Em 22 dias, quatro brasilienses, que tinham entre 16 e 17 anos, construíram um protótipo de carro, em condições totalmente adversas. A engenhoca ficou pronta um dia antes da prova, em setembro de 1967. A corrida fazia parte da programação da Semana da Pátria. Sem testes, em 33º e último lugar no grid de largada, parecia impossível que, em 182 voltas e mais de 6h de percurso, a geringonça conseguisse chegar em primeiro a uma velocidade média de 80 km/h. Mas ela terminou em segundo, vencendo sua categoria. A plateia foi à loucura e batizou o automóvel de Patinho Feio.
Agora, a história do quarteto e seu estranho possante será contada em filme. O documentário, que começou a ser gravado com depoimentos dos jovens pilotos candangos, vai reviver a prova de 1967. Em março, carros de corrida antigos serão trazidos de todo o país para as filmagens em uma competição fictícia nas largas avenidas de Brasília. Em meio a eles, estará o Patinho Feio. “Vamos convidar o público para assistir às filmagens com roupas de época. Serão os nossos figurantes”, antecipa o diretor da obra, Denilson Félix.
O documentário, que se chamará A Turma da Camber e a Fantástica História do Patinho Feio, está sendo rodado em Brasília e em São Paulo, com previsão de lançamento para julho. Entre os entrevistados estão os criadores do Patinho Feio, João Luiz da Fonseca, José Álvaro Vassalo, Alex Dias Ribeiro e Helládio Toledo Martins. Participam também personagens que fizeram parte desse momento histórico, como Nelson Piquet e Emerson Fittipaldi.
A recriação da primeira prova do Patinho envolverá muita computação gráfica. “Vamos ter de limpar o cenário, tirar prédios, faixas, cartazes que não existiam”, explica o diretor. Já os carros de corrida serão os mesmos que disputam as duas provas anuais da Classic Cup, realizadas no Autódromo de Interlagos. Orçado em R$ 350 mil, o longa está em fase de captação de recursos.
OS CRIADORES E CRIATURA
O Patinho Feio foi sendo aprimorado ao longo dos anos e hoje é uma máquina reluzente, ainda em circulação pelas ruas de São Paulo. O carro fica sob os cuidados de Alex Ribeiro, um de seus inventores e ex-piloto de Fórmula 1. O veículo desembarcou na capital federal na primeira semana de dezembro passado para uma das fases de filmagem do longa. Alex e os demais criadores passearam com ele por pontos do extinto circuito de rua dos 500 km de Brasília.

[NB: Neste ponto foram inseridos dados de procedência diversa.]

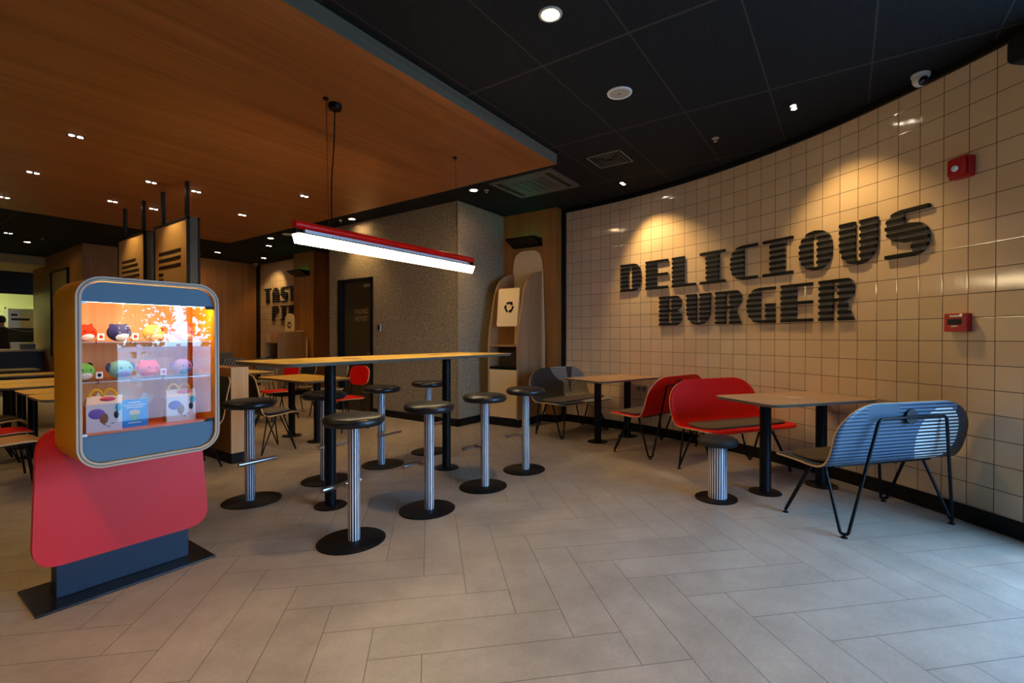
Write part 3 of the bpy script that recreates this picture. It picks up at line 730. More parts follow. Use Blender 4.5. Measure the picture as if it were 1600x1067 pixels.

O Patinho Feio surgiu de um Fusca batido, cedido pelo pai de Alex. As ferramentas e o material necessário para montar a oficina vieram de São Paulo, de uma mecânica desativada. “Pegamos tudo de lá e começamos a mexer no carro de amigos e familiares. O que ganhávamos, investíamos nos nossos projetos de velocidade”, lembra Helládio Monteiro.
Os próprios criadores nunca acharam o carro atraente. “Era vermelho-ferrari, terrivelmente feio. Os quatro faróis de milha esbugalhados para fora dos para-lamas davam-lhe o ar de um gafanhoto de quatro olhos. A enorme tomada de ar frontal parecia a boca de bicho-papão. Os para-lamas traseiros em forma de asas de abelha completavam o quadro: era um formigão mecânico, de um filme de ficção científica, mas depois foi batizado carinhosamente de Patinho Feio”, comenta Alex. A Camber abriu as portas em dois endereços: um na Asa Norte e outro na Asa Sul, até encerrar as atividades em 1975, quando cada um decidiu seguir caminhos independentes.